The Problem with Eves Dropping

Yesterday morning Aral got up at the crack of dawn. It wasn’t a big problem for me, I beat him to it, but stayed in bed hoping to go back to sleep. Oh well, he was happy and regardless of the day of the week (he has yet to recognize this iteration of time) he knows what is next. We all got dressed and headed out for the coffee shop.

Tess and I don’t often get an opportunity to visit the shop together these days. When Aral and I head out she likes to use that time for things like bathing and eating and who can blame her. But Saturdays are a little more relaxed. We got about five minutes to share the table before Aral turned into our little investigator and wanted to get up and travel. I took the first shift, letting Tess sip her coffee and read whatever she was into at the time.

Aral and I wondered for a time driven by his constant state of distraction. When it was my turn, Tess set to following the little tyrant. I sat at the table, sipped my coffee, did my obligatory FourSquare check-in and realized quickly that not much had been updated on Facebook. Oh well, my coffee was actually kind of warm still. Bonus points!

While sipping I happened to hear two college aged mujeres discussing potential mining operations in Gunnison county.
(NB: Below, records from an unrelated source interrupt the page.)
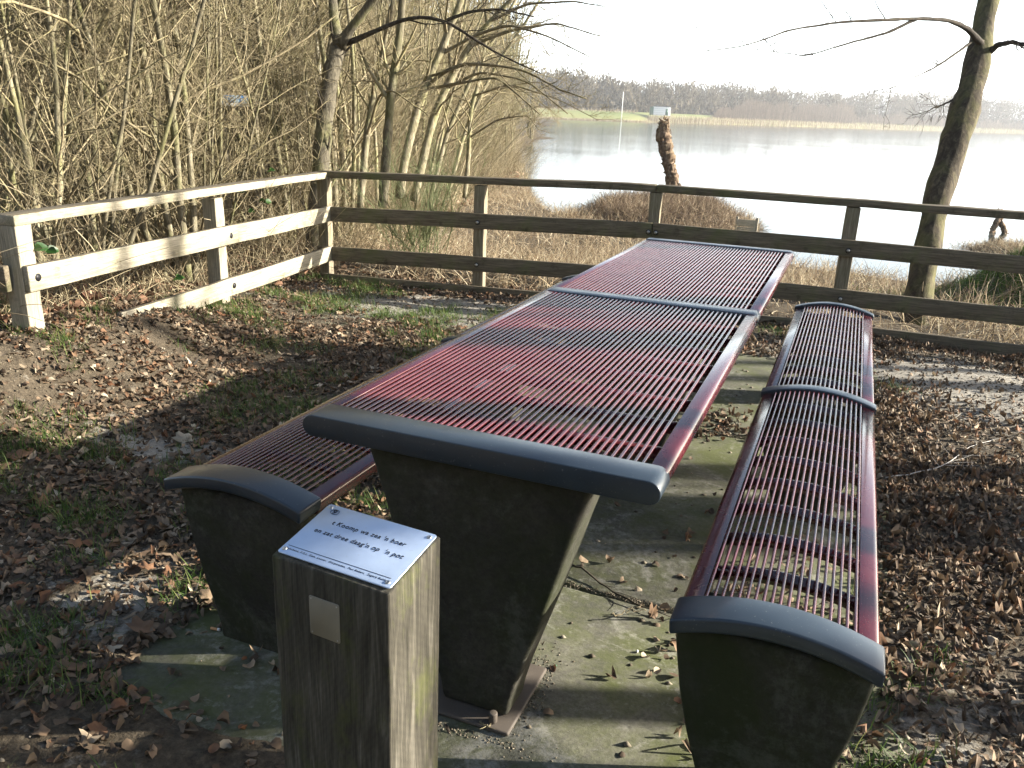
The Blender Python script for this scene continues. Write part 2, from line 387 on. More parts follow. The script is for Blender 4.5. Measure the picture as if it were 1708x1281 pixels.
a = gme.attributes.new('sand', 'FLOAT', 'POINT'); a.data.foreach_set('value', sandf(V[:, 0], V[:, 1]).astype(np.float32))
mossv = .9 * np.exp(-(((V[:, 0] - 3.3) / 1.2) ** 2 + ((V[:, 1] - 8.3) / 1.2) ** 2)) + .35 * np.exp(-(((V[:, 0] + 1.3) / 1.2) ** 2 + ((V[:, 1] - 3.4) / .6) ** 2)) + .2
a = gme.attributes.new('moss', 'FLOAT', 'POINT'); a.data.foreach_set('value', mossv.astype(np.float32))
g = link('ground', gme); tag(g, kind='structure')

# water
mt, nt, b = newmat('lake_water')
b.inputs['Base Color'].default_value = (.02, .03, .03, 1); b.inputs['Roughness'].default_value = .09; b.inputs['IOR'].default_value = 1.33
b.inputs['Specular IOR Level'].default_value = .5
gc = N(nt, 'ShaderNodeNewGeometry').outputs['Position']
wv = noise(nt, mapping(nt, gc, (.8, 1.3, 1), (0, 0, .35)), 5.5, 4, .6); wv2 = noise(nt, mapping(nt, gc, (.05, .10, 1)), 1.0, 3, .5)
hh = math2(nt, 'MULTIPLY', wv, ramp(nt, [(.4, (.25,) * 3), (.62, (1, 1, 1))], wv2).outputs[0])
bump(nt, b, hh, .12, .04)
xs = np.unique(np.concatenate([np.linspace(-950, 950, 39)])); Xw, Yw = np.meshgrid(xs, np.linspace(9, 950, 30))
idx = np.arange(Xw.size).reshape(Xw.shape)
lk = link('lake_water', npmesh('lake_water', np.c_[Xw.ravel(), Yw.ravel(), np.full(Xw.size, WATER)], np.stack([idx[:-1, :-1], idx[:-1, 1:], idx[1:, 1:], idx[1:, :-1]], -1).reshape(-1, 4), mt))
tag(lk, kind='structure')

# ------------------------------------------------------------------ concrete slabs
pav = empty('slab_paving'); tag(pav, kind='structure')
def slab(x0, x1, y0, y1, rot=0, seed=0):
    r = np.random.default_rng(seed); n = 26
    pts = []
    for (ax, ay), (bx, by) in (((x0, y0), (x1, y0)), ((x1, y0), (x1, y1)), ((x1, y1), (x0, y1)), ((x0, y1), (x0, y0))):
        for t in np.linspace(0, 1, n, endpoint=False):
            pts.append((ax + (bx - ax) * t + r.normal() * .004, ay + (by - ay) * t + r.normal() * .004))
    p = np.array(pts); c = p.mean(0); k = len(p)
    q_ = c + (p - c) * (1 - .012 / np.linalg.norm(p - c, axis=1, keepdims=True))
    V = np.concatenate([np.c_[p, np.full(k, -.12)], np.c_[p, np.full(k, -.006)], np.c_[q_, np.zeros(k)]])
    i = np.arange(k); j = (i + 1) % k
    me = npmesh('slab', V, [np.stack([i, j, j + k, i + k], 1), np.stack([i + k, j + k, j + 2 * k, i + 2 * k], 1), (i + 2 * k)[None, :]], M_slab)
    o = link('slab', me, pav); return o
slab(.10, 1.42, -2.2, -.30, 0, 4)
slab(-.53, 1.41, -.28, .692, 0, 1)
slab(-.53, 1.40, .712, 2.26, 0, 2)
slab(-.52, 1.38, 2.28, 3.82, 0, 3)

# ------------------------------------------------------------------ picnic table
W_T, L_T, H_T = .829, 3.2516, .75
table = empty('picnic_table', (W_T / 2, 0, 0))
tag(table, 'long maroon metal picnic table with parallel round bars and slate grey end caps', 'table')
hw = W_T / 2
def arch(x, hwid, rise): return rise * (1 - (x / hwid) ** 2)
def rod_mesh(length, r=.0041):
    P = np.array([[[0, 0, 0], [0, length, 0]]], float); V, F = tubes(P, np.full((1, 2), r), 8, True)
    return npmesh('rod', V, F[:1], M_red, smooth=True)
def side_rail_mesh(length, wd=.040, th=.044):
    # flat top, rounded outer edge (outer at x=0, inner at x=+wd)
    pr = [(wd, 0), (wd, -th * .75), (wd - .004, -th)]
    rd = .015
    for t in np.linspace(-math.pi / 2, -math.pi, 6): pr.append((rd + rd * math.cos(t), -th + rd + rd * math.sin(t)))
    for t in np.linspace(-math.pi, -3 * math.pi / 2, 6): pr.append((rd + rd * math.cos(t), -rd + rd * math.sin(t)))
    V, F = extr(pr[::-1], 0, length); return npmesh('side_rail', V, F, M_red)
def stadium(hwid, th, dz=0, grow=0.):
    pr = []; r = th / 2
    for t in np.linspace(-math.pi / 2, math.pi / 2, 11): pr.append((hwid - r + r * math.cos(t), -r + dz + r * math.sin(t)))
    for t in np.linspace(math.pi / 2, 3 * math.pi / 2, 11): pr.append((-(hwid - r) + r * math.cos(t), -r + dz + r * math.sin(t)))
    return pr
def flip(me): me.flip_normals(); return me
NSEG = [(.040, 1.545), (1.645, L_T - .045)]
mr = [rod_mesh(b_ - a_ + .03) for a_, b_ in NSEG]; msr = [side_rail_mesh(b_ - a_ + .02) for a_, b_ in NSEG]
msl = []
for me in msr:
    m2 = me.copy(); co = np.empty(len(m2.vertices) * 3, np.float32); m2.vertices.foreach_get('co', co); co = co.reshape(-1, 3); co[:, 0] *= -1
    m2.vertices.foreach_set('co', co.ravel()); m2.flip_normals(); msl.append(m2)
NR = 44
for k, (a_, b_) in enumerate(NSEG):
    for i in range(NR):
        x = -hw + .052 + (2 * hw - .104 - .008) * i / (NR - 1) + rng.normal() * .0002
        link('rod', mr[k], table, (x, a_ - .015, H_T - .0055))
    o = link('side_rail', msr[k], table, (-hw + .002, a_ - .01, H_T - .001)); bevel(o, .002)
    o = link('side_rail', msl[k], table, (hw - .002, a_ - .01, H_T - .001)); bevel(o, .002)
    ribV, ribF = box(-hw + .03, hw - .03, -.003, .003, -.036, -.0045)
    rme = npmesh('cross_rib', ribV, ribF, M_red)
    for y in np.arange(a_ + .13, b_ - .05, .1725): link('cross_rib', rme, table, (0, y, H_T - .008))
def capmesh(name, hwid, th, y0, y1, dz=0):
    V, F = extr(stadium(hwid, th, dz), y0, y1); return npmesh(name, V, F, M_cap)
for nm, y0, y1 in (('end_cap', -.048, .040), ('end_cap', L_T - .045, L_T + .03)):
    o = link(nm, capmesh(nm, hw + .001, .052, y0, y1), table, (0, 0, H_T + .002)); bevel(o, .0025)
o = link('centre_band', capmesh('centre_band', hw + .0015, .048, 1.552, 1.638), table, (0, 0, H_T + .0012)); bevel(o, .004)
def leg_mesh(zs, hws, y0, y1, inset=0.0):
    zs = np.array(zs); hws = np.array(hws); n = len(zs); V = []; ys = np.stack([y0 + inset * (1 - (zs - zs.min()) / np.ptp(zs)), y1 - inset * (1 - (zs - zs.min()) / np.ptp(zs))], 1)
    for z, h, (ya, yb) in zip(zs, hws, ys): V += [(-h, ya, z), (h, ya, z), (h, yb, z), (-h, yb, z)]
    F = [[0, 3, 2, 1], [4 * n - 4, 4 * n - 3, 4 * n - 2, 4 * n - 1]]
    for i in range(n - 1):
        for j in range(4): a_ = 4 * i + j; c_ = 4 * i + (j + 1) % 4; F.append([a_, c_, c_ + 4, a_ + 4])
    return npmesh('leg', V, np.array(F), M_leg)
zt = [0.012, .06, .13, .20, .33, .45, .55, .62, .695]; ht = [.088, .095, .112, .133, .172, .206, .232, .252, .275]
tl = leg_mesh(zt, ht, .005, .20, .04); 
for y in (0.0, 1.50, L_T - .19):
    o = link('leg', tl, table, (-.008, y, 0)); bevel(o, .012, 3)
V, F = box(-.165, .105, -.005, .27, .0, .012)
bp = npmesh('base_plate', V, F, M_rust)
for k, y in enumerate((0.0, 1.50, L_T - .19)):
    o = link('base_plate', bp, table, (-.0, y, .001)); bevel(o, .02, 3)
bm_ = tubes(np.array([[[0, 0, 0], [0, 0, .028]]], float), np.full((1, 2), .011), 12)
bme = npmesh('bolt', bm_[0], bm_[1], M_rust)
for k, y in enumerate((0.0, 1.50, L_T - .19)):
    o = link('bolt', bme, table, (.055, y + .018, .013)); bevel(o, .003)
    o = link('bolt', bme, table, (-.12, y + .018, .013)); bevel(o, .003)

# ------------------------------------------------------------------ benches
def make_bench(x0, x1, y0, length, label):
    hwid = (x1 - x0) / 2; zt0 = .4628; rise = .038
    root = empty('metal_bench', ((x0 + x1) / 2, y0, 0)); tag(root, label, 'bench', 'slatted metal benches beside the picnic table')
    segs = [(.10, length / 2 - .03), (length / 2 + .03, length - .06)]
    nr = 19; ri = hwid - .052
    for a_, b_ in segs:
        rm = rod_mesh(b_ - a_ + .03, .0037); sr = side_rail_mesh(b_ - a_ + .02, .046, .046)
        sl = sr.copy(); co = np.empty(len(sl.vertices) * 3, np.float32); sl.vertices.foreach_get('co', co); co = co.reshape(-1, 3); co[:, 0] *= -1
        sl.vertices.foreach_set('co', co.ravel()); sl.flip_normals()
        for i in range(nr):
            x = -ri + 2 * ri * i / (nr - 1)
            link('rod', rm, root, (x, a_ - .015, zt0 + arch(x, hwid, rise) - .003))
        o = link('side_rail', sr, root, (-hwid + .001, a_ - .01, zt0 + .0005), (0, -.16, 0)); bevel(o, .003)
        o = link('side_rail', sl, root, (hwid - .001, a_ - .01, zt0 + .0005), (0, .16, 0)); bevel(o, .003)
        xs_ = np.linspace(-hwid + .035, hwid - .035, 13)
        top = [(x, zt0 + arch(x, hwid, rise) - .009) for x in xs_]; bot = [(x, z - .034) for x, z in top]
        V, F = extr(bot + top[::-1], -.003, .003); rb = npmesh('cross_rib', V, F, M_red)
        for y in np.arange(a_ + .155, b_ - .05, .1735): link('cross_rib', rb, root, (0, y, 0))
    def arccap(y0_, y1_, th, ext=.004, up=.006):
        xs_ = np.linspace(-hwid - ext, hwid + ext, 19)
        top = [(x, zt0 + arch(x, hwid + .01, rise + .004) + up) for x in xs_]; bot = [(x * .985, z - th) for x, z in top]
        V, F = extr(bot + top[::-1], y0_, y1_); return npmesh('end_cap', V, F, M_cap)
    o = link('end_cap', arccap(.0, .095, .034), root); bevel(o, .006, 3)
    o = link('end_cap', arccap(length - .055, length, .03), root); bevel(o, .006, 3)
    o = link('centre_band', arccap(length / 2 - .030, length / 2 + .030, .026, .003, .003), root); bevel(o, .005, 3)
    zs = [0.0, .05, .10, .20, .30, .40, .462]; hs = [.100, .104, .116, .146, .170, .186, .193]
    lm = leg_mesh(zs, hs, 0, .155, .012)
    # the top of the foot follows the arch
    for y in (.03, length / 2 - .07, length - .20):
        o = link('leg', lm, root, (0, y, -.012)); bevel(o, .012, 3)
    bw = tubes(np.array([[[0, 0, 0], [0, 0, .02]]], float), np.full((1, 2), .009), 10); 
    return root
bench_r = make_bench(.878, 1.272, -.066, 3.262, 'maroon slatted metal bench to the right of the picnic table, seen along its whole length')
bench_l = make_bench(-.476, -.052, -.012, 3.262, 'maroon slatted metal bench on the left, half hidden beneath the picnic table')

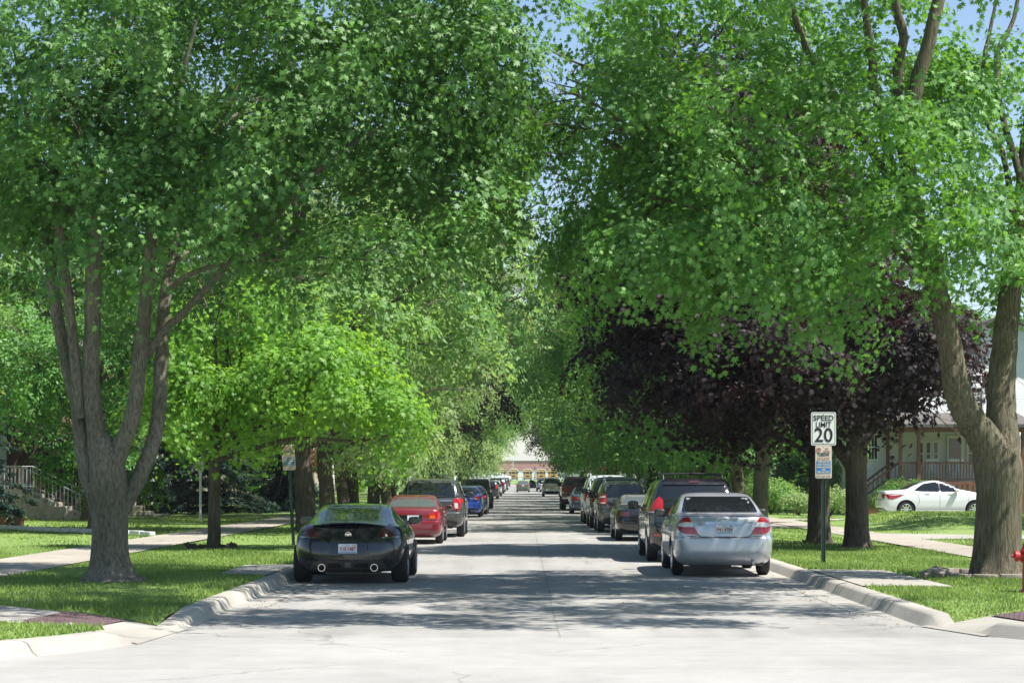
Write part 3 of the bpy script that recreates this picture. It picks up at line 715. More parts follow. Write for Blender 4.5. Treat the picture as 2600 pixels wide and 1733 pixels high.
px_tree('purple_maple', 'dark purple maple with a straight trunk right behind the sign post', 'tree', 47.6, (1880, 1248),
        [[(1880, 1252, 33), (1880, 1235, 27), (1880, 1170, 24), (1880, 1100, 23), (1878, 1020, 22), (1860, 930, 17), (1840, 800, 11)], [(1876, 1050, 14), (1840, 990, 11), (1800, 930, 8), (1760, 880, 5)]],
        [(1700, 780, 0, 3.4, 3, 1.8, 1), (1500, 620, .4, 1.6, 2, 1.2, 1), (1850, 600, 0, 3, 3, 2.3, 1), (1640, 910, -.5, 1.6, 1.4, .6, 1.2), (1980, 830, .3, 2, 2, .9, 1), (1730, 330, .3, 2.6, 2.6, 2, 1)],
        1700, 24, .17, MAPLE, 32, M['leaf_p'], M['bark_dark'])
# --- young bright maple on the left
px_tree('young_maple', 'young bright yellow-green maple with slim trunk ringed by old boards', 'tree', 43.9, (491, 1260),
        [[(491, 1264, 17), (491, 1250, 14.5), (492, 1180, 13.5), (493, 1100, 13), (494, 1040, 13), (496, 980, 11), (505, 900, 8), (520, 800, 4)], [(497, 1020, 8), (520, 980, 6), (580, 930, 4), (680, 890, 2.5)], [(494, 990, 7), (470, 930, 5), (450, 850, 3)]],
        [(530, 840, .3, 1.3, 1.5, .9, 1), (690, 850, -.1, 1.4, 1.5, .8, 1), (450, 750, .5, .75, .9, .45, 1.2), (600, 720, .4, 1.0, 1.1, .5, 1.2), (800, 760, .8, .6, .8, .4, 1.2), (940, 960, 0, .3, .4, .22, 2.2), (390, 940, .2, .5, .7, .35, 1.3), (800, 905, -.3, 1.15, 1.2, .85, 1.3), (470, 905, -.2, 1.0, 1.2, .8, 1.2), (690, 885, -.8, 1.3, 1.1, .5, 1.3), (885, 938, 0, .55, .7, .45, 1.5), (760, 830, .4, 1.2, 1.3, .7, 1), (560, 920, -.2, 1.3, 1.2, .4, 1.1), (430, 860, 1, 1.1, 1.2, .8, .9)],
        1450, 24, .118, MAPLE, 41, M['leaf_y'], M['bark_dark'], droop=.35)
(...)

Seriously, I tried to not pay attention, but one of these girls had a voice that could cut cheese. Perhaps it would be better to say that it was very difficult to ignore what she was saying.

Basically, the primary speaker’s point was that there were a lot of good things about mining. Jobs was a leading plank in her platform. She could see how someone with a cushy, consistent government job or someone working at the University might not want to let mining in, but she countered herself, there are so many people living well under the poverty line here in the county.

I’ve heard this line of reasoning before. It gets used for all kinds of enterprises, the problem with it is that in application the new enterprise tends to serve jobs up to those with specific skills and educations focused on achieving the ends of the operation. In other words, if the community lets the enterprise in the lion’s share of the “new” jobs tend to go to people from outside the community.

This overheard conversation got me to thinking, a community’s labor pool, much like the land it occupies or the minerals that may be found therein, is one of its natural resources. There are things that can change the make-up of that community as well as its labor pool in much the same way that a land scape might be altered for good or bad.

I don’t think that Gunnison has a very good understanding of what this resource looks like for itself. I’ve heard a lot of differing opinions on the topic and this concerns me. Why? Because I don’t see collaborative action being taken to conserve any particular portion of this society’s fine make-up.

Most of the people I’ve met and gotten to know here are:

  • Outwardly happy and easy to get along with: This place seems full of people who trust and can be trusted quickly.
  • Generally well educated: The University is partly responsible for this, however, we’ve met a number of “cultural refugees” who settled here because they liked the community, amongst so many other things. Often these are highly educated people who sacrifice at least to some degree their standard of living (on a monetary basis) in order to live in a place that more adequately meets their vision of the way life should be.
  • Accepting: We all have quirks or oddities that we live with. I know I have a few and I’m also keenly aware of when they don’t fit in, but in the Gunnison valley I more often than not don’t get the cold shoulder or the icy stare.

When a portion of a social organization decides to allow a massive change to alter the landscape where it sits or drastically and rapidly change the make-up of its communities there is high potential for both kinds of resource degradation. Considering that this town is about as large and about the same as it was 23 years ago someone has been doing a good job of making it work.

With some of the new “opportunities” being offered to the city and county its my hope that we stop and think about what life might be like should we allow rapid and unmitigated change to impact our community.